I've slept now. It makes such an unbelievable difference. I removed the post I made yesterday morning just before I got ready to go to my highly anticipated job interview in Charleston. I just get so excited, nervous, and anxious before interviews, tests, competitions, performances, whatever. I never sleep the night before the big day. I can't. My brain unhinges and my mind goes nearly psychotic and hyperactive.
The interview went fairly well. It was obvious I didn't know a whole lot about the organization, but I was completely upfront and honest about that. The job posting was confidential and I didn't even know who had placed it until they called to set up the interview. I had time to do some research and I probably should have. But, that all depends on just how much importance they place in organizational participation and awareness. On the other hand, I've got job knowledge and experience in the bag. I can do this job and I can do it very well. I have, actually, in a federal capacity. Working for the state might be a little different, but not much.
One awkward thing about the interview: the woman who contacted me to schedule it had mentioned something about a physical being necessary. I've never really had a physical and wasn't entirely sure what she meant by "dress appropriately". I imagined that I would be directed to a physician and would have to disrobe to an unknown extent. The whole "turn your head and cough" thing. I had no problem with that and decided to dress to impress rather than worry about what "dress appropriately" might mean. Well, it turns out that I interpreted "physical" incorrectly.
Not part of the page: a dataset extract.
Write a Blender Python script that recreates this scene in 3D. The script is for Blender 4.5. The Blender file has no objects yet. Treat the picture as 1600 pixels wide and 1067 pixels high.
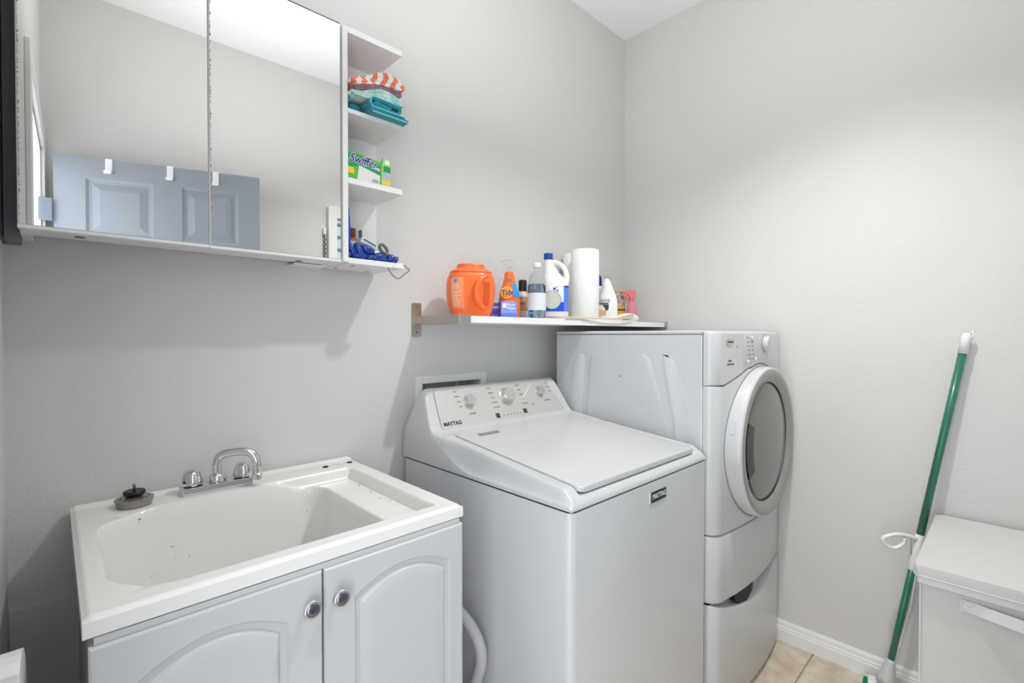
import bpy, bmesh, math, random
from mathutils import Vector, Matrix
random.seed(7)
S = bpy.context.scene
C = S.collection
PI = math.pi
D = math.radians

# ------------------------------------------------------------------ camera
cam = bpy.data.objects.new('camera', bpy.data.cameras.new('camera'))
C.objects.link(cam)
cam.data.sensor_width = 36.0
cam.data.lens = 750 / 1600 * 36
cam.data.clip_start = 0.01
cam.location = (0, 0, 1.31)
cam.rotation_euler = (D(90 - 0.75), 0, D(46.2 - 90))
S.camera = cam

# ------------------------------------------------------------------ world, lights, exposure
w = bpy.data.worlds.new('world'); S.world = w; w.use_nodes = True
w.node_tree.nodes['Background'].inputs[0].default_value = (0.75, 0.85, 1.0, 1)
w.node_tree.nodes['Background'].inputs[1].default_value = 0.6

def area(name, loc, rot, sx, sy, power, col, shape='RECTANGLE'):
    l = bpy.data.lights.new(name, 'AREA'); l.shape = shape; l.size = sx
    if shape in ('RECTANGLE', 'ELLIPSE'): l.size_y = sy
    l.energy = power; l.color = col
    o = bpy.data.objects.new(name, l); C.objects.link(o)
    o.location = loc; o.rotation_euler = rot
    return o
# ceiling lamp of the laundry room
sl_ = bpy.data.lights.new('ceiling_lamp_light', 'SPOT'); sl_.energy = 80; sl_.shadow_soft_size = 0.035; sl_.color = (1.0, 0.985, 0.97)
sl_.spot_size = D(119); sl_.spot_blend = 0.85
so_ = bpy.data.objects.new('ceiling_lamp_light', sl_); C.objects.link(so_); so_.location = (1.37, 0.36, 2.76)
# daylight from the bright hallway, coming through the doorway the camera stands in
area('hallway_daylight', (-0.16, 0.06, 1.10), (0, D(-90), 0), 2.0, 0.78, 19, (0.90, 0.95, 1.0))
# added fill lamp aimed up at the ceiling, like a bounced flash
area('ceiling_fill', (0.80, 0.46, 2.10), (D(180), 0, 0), 0.95, 0.85, 10.5, (0.98, 0.99, 1.0))

vs = S.view_settings
S.display_settings.display_device = 'sRGB'
vs.view_transform = 'Standard'; vs.look = 'None'; vs.gamma = 1.0; vs.use_curve_mapping = False
vs.exposure = 0.0

# ------------------------------------------------------------------ materials
def lin(c):
    return tuple((x / 12.92 if x <= 0.04045 else ((x + 0.055) / 1.055) ** 2.4) for x in c)
def mat(name, col, rough=0.5, metal=0.0, coat=0.0, trans=0.0, ior=1.45, bump=None, mottle=None, emis=None, sheen=0.0, alpha=1.0):
    """col is an sRGB triple 0..1; bump=(scale, strength, distance); mottle=(scale, second colour)"""
    m = bpy.data.materials.new(name); m.use_nodes = True
    nt = m.node_tree; b = nt.nodes['Principled BSDF']
    b.inputs['Base Color'].default_value = (*lin(col), 1)
    b.inputs['Roughness'].default_value = rough
    b.inputs['Metallic'].default_value = metal
    b.inputs['Coat Weight'].default_value = coat
    b.inputs['Coat Roughness'].default_value = 0.08
    b.inputs['Transmission Weight'].default_value = trans
    b.inputs['IOR'].default_value = ior
    b.inputs['Sheen Weight'].default_value = sheen
    b.inputs['Alpha'].default_value = alpha
    if emis:
        b.inputs['Emission Color'].default_value = (*lin(emis[0]), 1); b.inputs['Emission Strength'].default_value = emis[1]
    tc = nt.nodes.new('ShaderNodeTexCoord')
    if bump:
        n = nt.nodes.new('ShaderNodeTexNoise'); n.inputs['Scale'].default_value = bump[0]; n.inputs['Detail'].default_value = 3
        nt.links.new(tc.outputs['Object'], n.inputs['Vector'])
        bp = nt.nodes.new('ShaderNodeBump'); bp.inputs['Strength'].default_value = bump[1]; bp.inputs['Distance'].default_value = bump[2]
        nt.links.new(n.outputs['Fac'], bp.inputs['Height']); nt.links.new(bp.outputs['Normal'], b.inputs['Normal'])
    if mottle:
        n = nt.nodes.new('ShaderNodeTexNoise'); n.inputs['Scale'].default_value = mottle[0]; n.inputs['Detail'].default_value = 6
        nt.links.new(tc.outputs['Object'], n.inputs['Vector'])
        r = nt.nodes.new('ShaderNodeValToRGB')
        r.color_ramp.elements[0].position = 0.35; r.color_ramp.elements[0].color = (*lin(col), 1)
        r.color_ramp.elements[1].position = 0.68; r.color_ramp.elements[1].color = (*lin(mottle[1]), 1)
        nt.links.new(n.outputs['Fac'], r.inputs['Fac']); nt.links.new(r.outputs['Color'], b.inputs['Base Color'])
    return m

def cloth_stripes(name, c1, c2, k, zig, thr=0.5, axis=0):
    """chevron stripes woven along one axis"""
    m = mat(name, c1, 0.95, bump=(350, 0.5, 0.002), sheen=0.3)
    nt = m.node_tree; b = nt.nodes['Principled BSDF']
    tc = nt.nodes.new('ShaderNodeTexCoord'); sp = nt.nodes.new('ShaderNodeSeparateXYZ')
    nt.links.new(tc.outputs['Object'], sp.inputs[0])
    def mth(op, a, bb=None):
        n = nt.nodes.new('ShaderNodeMath'); n.operation = op
        for i, v in enumerate((a, bb)):
            if v is None: continue
            if isinstance(v, (int, float)): n.inputs[i].default_value = v
            else: nt.links.new(v, n.inputs[i])
        return n.outputs[0]
    s = mth('ADD', sp.outputs[1], sp.outputs[2])
    z = mth('PINGPONG', s, 0.014)
    z = mth('MULTIPLY', z, zig)
    x = mth('ADD', sp.outputs[axis], z)
    x = mth('MULTIPLY', x, k)
    x = mth('FRACT', x)
    x = mth('GREATER_THAN', x, thr)
    mx = nt.nodes.new('ShaderNodeMix'); mx.data_type = 'RGBA'
    nt.links.new(x, mx.inputs[0]); mx.inputs[6].default_value = (*lin(c1), 1); mx.inputs[7].default_value = (*lin(c2), 1)
    nt.links.new(mx.outputs[2], b.inputs['Base Color'])
    return m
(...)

Basically, it was a physical wellness challenge that I was entirely over-dressed for. I was uncomfortable and barely able to move in the first place - which is usually a prerequisite for looking professional and polished - but I made the best of the sudden and very awkward situation they presented me with. Did I mention how awkward it was having three people watching me do various physical activities? It was. It was very awkward.
I like the job. It seems like a perfect fit for me. I would very much enjoy it if they decide to offer it to me. I would enjoy it more if they take into account previous experience and offer more than the starting salary to me. They mentioned that would be a consideration before approaching any of the candidates with a serious offer.